The loss of non-renewable resources is just one argument for finding developing alternative energy sources. The other argument is the reduction in pollution that is allegedly irreversibly damaging the planet. I do not believe that man-made carbon dioxide emissions are a significant enough proportion of the atmosphere to have a large enough impact on the climate to cause catastrophic climate change. As an analogy, spitting twice into the ocean is 100% more than spitting once, but it's not going to adversely affect anything. However, my views on the merits of the anthropogenic cause for global climate change do not matter. Sticking to the lowest cost alternatives you have available to you, you will do more towards "minimizing your carbon footprint" than buying a Toyota Prius will do (the metals and chemicals in the NiMH batteries of the Prius aren't that great for water tables, either). One tactic satisfies both view points.

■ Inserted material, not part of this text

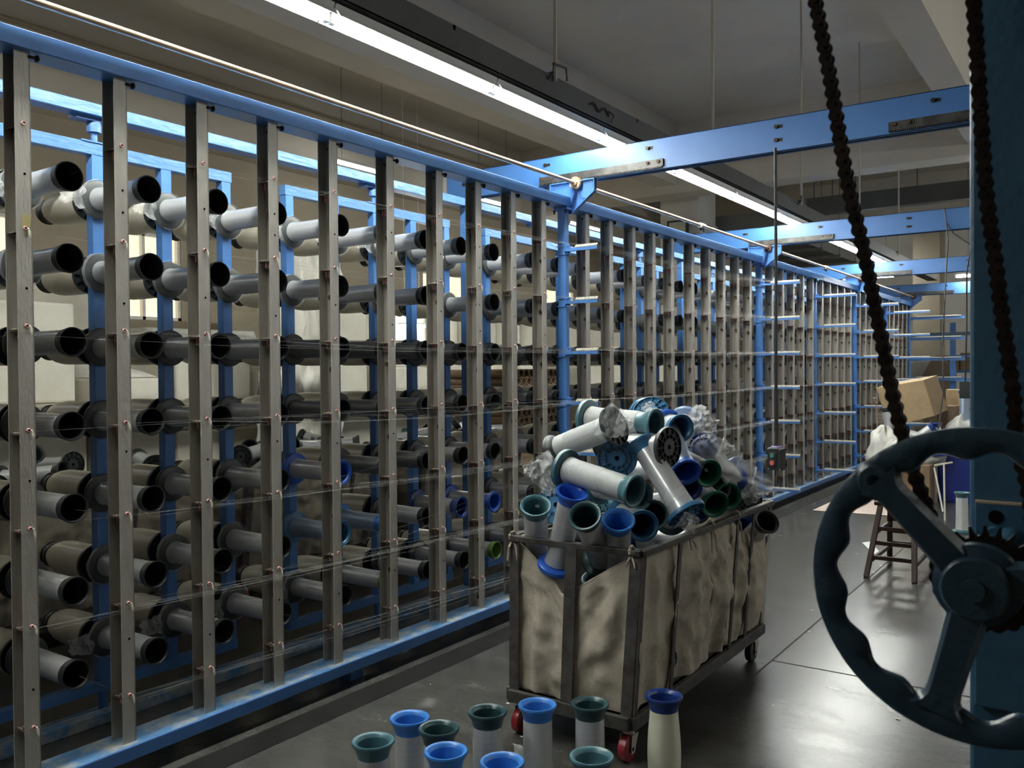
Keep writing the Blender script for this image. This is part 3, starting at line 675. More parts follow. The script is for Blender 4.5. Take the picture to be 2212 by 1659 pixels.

We, the people of the middle and lower classes, live in a state of price consciousness. We account for roughly 95% of the population in this country, but we do not account for 95% of the energy usage. Yet we are told by our "betters" that we need to make up the slack in the energy usage. No one on either side of the political aisle denies that such policies like Cap-and-Trade will increase energy prices significantly. Such increases mean a whole lot more to people with only 10% of their income as "disposable" versus 90%.
The upper crust of the upper class do not pay attention to the price of the things they use. They don't have to. The time spent worrying about price costs more to them than it does to waste money by not worrying about price. This article is an excellent example of how this leads to phenomenal hypocrisy. Celebrities and politicians jet around the world to give talks, run events, and play concerts to tell the rest of us how bad we are for using so much carbon.
We could all stand to be less wasteful. One positive outcome of the current global economic depression is that it will make people more price conscious. This is necessary for the health of any society at any time, regardless of the state of the environment or the economy. Unfortunately, it may not mean much when those who are affected the most are those who have the least room for change in their habits. I'm not one for taxing certain classes of people at higher rates than others -- I believe flat taxation is essential for the concept of equal protection under the law -- but I cannot also abide the politicians and rock stars using the rest of us as their personal dumping ground.